A brief summary of the in situ and derived assemblage paleobathymetry of samples recovered from Hole 1108B and the key species upon which the interpretation is based follows:
Sample 180-1108B-1R-CC (N23). Lower bathyal (>2000 m) in situ benthic foraminifers as described above, with no admixture of species from shallower water.Sample 180-1108B-10R-CC (lower N22). Bolivina robusta and B. karreriana transported from middle bathyal (~500-1500 m).
Samples 180-1108B-14R-CC through 16R-CC (lower N22). Species transported from inner neritic depths (<50 m) include those of Amphistegina, Baculogypsina, Calcarina, Elphidium, Heterostegina, and Operculina.
Samples 180-1108B-17R-CC, 18R-1, 99-102 cm (lower N22), and 18R-CC (N21). In situ lower bathyal species of Fontbotia, Hoeglundina, Laticarinina, and Oridorsalis.
Sample 180-1108B-20R-CC (N21). Species transported from inner neritic depths, including those of Amphistegina, Calcarina, Elphidium, and the miliolids.
Samples 180-1108B-21R-CC, 24R-CC, and 25R-CC (N21). Rare benthic foraminifers.
Samples 180-1108B-26R-CC through 33R-CC (N21). Transported inner neritic Amphistegina, Elphidium, Operculina, miliolids, Pseudorotalia, and Lugdunum schwagerianum (Samples 180-1108B-26R-CC and 32R-CC). Admixture with bathyal species Globocassidulina subglobosa in Sample 180-1108B-27R-CC.
Sample 180-1108B-34R-2, 91-92 cm (N21). In situ lower bathyal species, including Ceratobulimina pacifica, Fontbotia wuellerstorfi, Gyroidinoides sp., Pullenia bulloides, and Uvigerina hispida.

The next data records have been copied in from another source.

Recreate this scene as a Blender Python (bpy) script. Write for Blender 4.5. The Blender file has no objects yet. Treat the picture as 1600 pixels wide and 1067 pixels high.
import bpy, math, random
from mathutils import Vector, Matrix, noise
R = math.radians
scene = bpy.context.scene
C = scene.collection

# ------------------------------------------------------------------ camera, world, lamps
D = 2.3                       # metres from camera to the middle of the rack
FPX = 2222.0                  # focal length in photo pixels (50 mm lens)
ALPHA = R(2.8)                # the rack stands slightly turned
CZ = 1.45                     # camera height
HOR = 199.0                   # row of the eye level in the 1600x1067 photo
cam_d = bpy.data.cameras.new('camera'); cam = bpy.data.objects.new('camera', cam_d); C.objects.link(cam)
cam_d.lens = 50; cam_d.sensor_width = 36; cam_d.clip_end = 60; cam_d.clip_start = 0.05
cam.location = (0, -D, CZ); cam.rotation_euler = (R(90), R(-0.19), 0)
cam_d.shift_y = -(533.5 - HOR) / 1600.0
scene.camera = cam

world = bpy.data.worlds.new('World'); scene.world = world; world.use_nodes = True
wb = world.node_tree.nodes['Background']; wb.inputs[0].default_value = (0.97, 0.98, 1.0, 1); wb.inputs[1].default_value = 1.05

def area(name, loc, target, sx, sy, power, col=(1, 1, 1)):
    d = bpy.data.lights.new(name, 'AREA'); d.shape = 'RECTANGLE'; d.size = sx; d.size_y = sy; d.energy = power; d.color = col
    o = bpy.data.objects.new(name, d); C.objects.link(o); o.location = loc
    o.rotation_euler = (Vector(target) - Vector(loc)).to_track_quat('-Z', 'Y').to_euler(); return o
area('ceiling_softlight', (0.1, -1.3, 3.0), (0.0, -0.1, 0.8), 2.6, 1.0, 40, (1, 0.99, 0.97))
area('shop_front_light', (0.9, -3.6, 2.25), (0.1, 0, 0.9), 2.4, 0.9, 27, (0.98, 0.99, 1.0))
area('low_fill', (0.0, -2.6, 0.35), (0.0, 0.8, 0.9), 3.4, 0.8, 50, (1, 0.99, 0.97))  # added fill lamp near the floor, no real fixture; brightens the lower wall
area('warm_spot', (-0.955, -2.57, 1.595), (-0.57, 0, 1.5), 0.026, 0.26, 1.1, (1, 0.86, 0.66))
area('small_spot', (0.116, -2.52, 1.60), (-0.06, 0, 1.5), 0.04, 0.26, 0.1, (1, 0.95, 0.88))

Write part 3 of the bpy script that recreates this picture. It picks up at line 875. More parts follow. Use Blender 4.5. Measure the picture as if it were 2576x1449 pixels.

Samples 180-1108B-36R-CC, 37R-CC, and 40R-CC (N21). Species transported from inner neritic depths including those of Amphistegina, Elphidium, and Operculina, admixed with bathyal Fontbotia, Globocassidulina, and Oridorsalis in Sample 180-1108B-40R-CC.
Sample 180-1108B-44R-1, 84-85 cm (N21). Low-oxygen/high-organic carbon environment dominated by globobuliminids.
Sample 180-1108B-44R-CC (N21). Middle to lower bathyal benthic assemblage with Ceratobulimina pacifica, Gyroidinoides, and Pyrgo.
Sample 180-1108B-48R-2, 6-8 cm (N21). Low-oxygen/high-organic carbon environment dominated by globobuliminids.
Figure F30 shows the estimated sediment accumulation rate at Site 1108, based on foraminiferal and nannofossil datums and magnetic chrons and subchrons. The calculated sedimentation rate for the interval from the present to 1.25 Ma is 15 m/m.y. However, much of the section may be missing in this interval (removed by erosion or slumping; see "Erosion Estimates" ("Thematic Overview" in the "Leg 180 Summary" chapter), making the actual sedimentation rate higher. The rate from 1.25 to 1.71 Ma is estimated to be 138 m/m.y.; the rate from 1.71 Ma to 1.95 is estimated to be 324 m/m.y. The apparent sedimentation rate from 1.95 to 2.58 Ma is 18 m/m.y., but the presence of a normal fault at ~165 mbsf between Cores 180-1108B-18R and 19R (inferred from structural, temperature, and inorganic geochemistry measurements) and the high sedimentation rates surrounding this interval, make the interpretation that ~200 m of section has more likely been displaced by the fault. Excluding this discontinuity, the sedimentation rates progressively increase downsection. From 2.58 to 3.04 Ma, the rate is estimated to be 409 m/m.y.; from 3.04 to 3.22 Ma, it is estimated to be 378 m/m.y.